When I was in high school, circa 1974, travelling abroad was a big deal. Even a one-day trip to Nepal or Sri Lanka gave you unlimited bragging rights. It seems funny and unreal in today’s times when people routinely visit Europe or Latin America on vacation. It is certainly one metric of our progress and the multi-fold improvement in the quality of our lives and general well-being over the last five decades or so.

Back then, the average Indian just could not afford foreign travel. Let alone foreign travel, most salaried people travelled Third Class Sleeper or at best Second Class, by train. Costs of First Class tickets rivalled air fares. Air-conditioned coaches had not yet made their appearance on our national scene. Even in residences, possessing a window air-conditioner, which was again, mostly imported, was the ultimate luxury. So, air-conditioning of trains was farthest from the average Indian’s mind.

Owning ‘phoren’ stuff set you apart in a crowd. If you owned a ‘Made in China’ Hero fountain pen at school, you used it with a flourish so that your classmates noticed. If you owned a Japanese television set, you announced it by inviting the entire neighbourhood to your house for a ‘black and white’ cricket match or a movie. Community viewing of popular Doordarshan serials such as ‘Hum Log’ or ‘Ye Jo Hai Zindagi’ was commonplace. If you owned an imported car, you were rich – period.

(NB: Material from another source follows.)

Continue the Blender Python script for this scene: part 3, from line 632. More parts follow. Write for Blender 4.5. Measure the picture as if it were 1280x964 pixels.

The desire to possess foreign goods was so intense that people returning from an overseas visit would resort to innovative measures to conceal small stuff inside their clothing to evade customs duty. The Customs officials were equally innovative and had their own methods of detecting such ‘smuggling’. This was often the theme of several spoofs and skits of those days.

I vividly remember a skit titled ‘Customs CLearance’ staged by the local community during a function. I don’t know how I got to sit in the audience as an eleven-year old because going by the behavioural norms of those days, the skit was definitely rated ‘A’. The storyline went something like this. A pretty, young and shapely woman lands at an international airport after a foreign trip and is going past Customs. The handsome, young and very suspicious Customs Officer asks her if she has anything to declare. Despite her replying in the negative, he orders a thorough check of her baggage. When nothing is found there, he insists on a physical check. Remember, those days there was no female Customs official or a female attendant as is mandatory today. So the search progresses and one by one she is asked to shed her clothing, jacket onwards, in a slow and mildly erotic fashion, till she is stripped to the bare essentials. Thankfully, the skit ends there and she clears the Customs check with flying colours.

Today, as I checked in for a domestic flight from one of our airports, I was struck by the similarity of the Customs skit of my school days to the modern day security check. Laptops, chargers, coats, jackets, belts, shoes, watches, wallets, keychains – almost everything goes into the X-ray machine. Thereafter, all passengers are subjected to frisking. Depending on the security official performing the frisk, it could vary from a respectable metal-detector procedure to a thorough rubbing-down. The entire procedure is extremely intrusive. Thankfully, we have women security personnel today to do the honours for women passengers.

How times have changed! Modern crime, terrorism and our humiliating hijack experiences of the past have created a fortress mentality in our psyche. We kept creating walls around ourselves in so many ways, adding layer after layer of security. While there is good reason to enhance security, it’s implementation needs much thought. Maybe we could examine global best practices and see if there is a better way to handle security. Blatant intrusion into private space must be avoided, if possible.

It will be wise to remember that the walls we build around ourselves may help in keeping miscreants at bay but they also turn us into prisoners of our own making.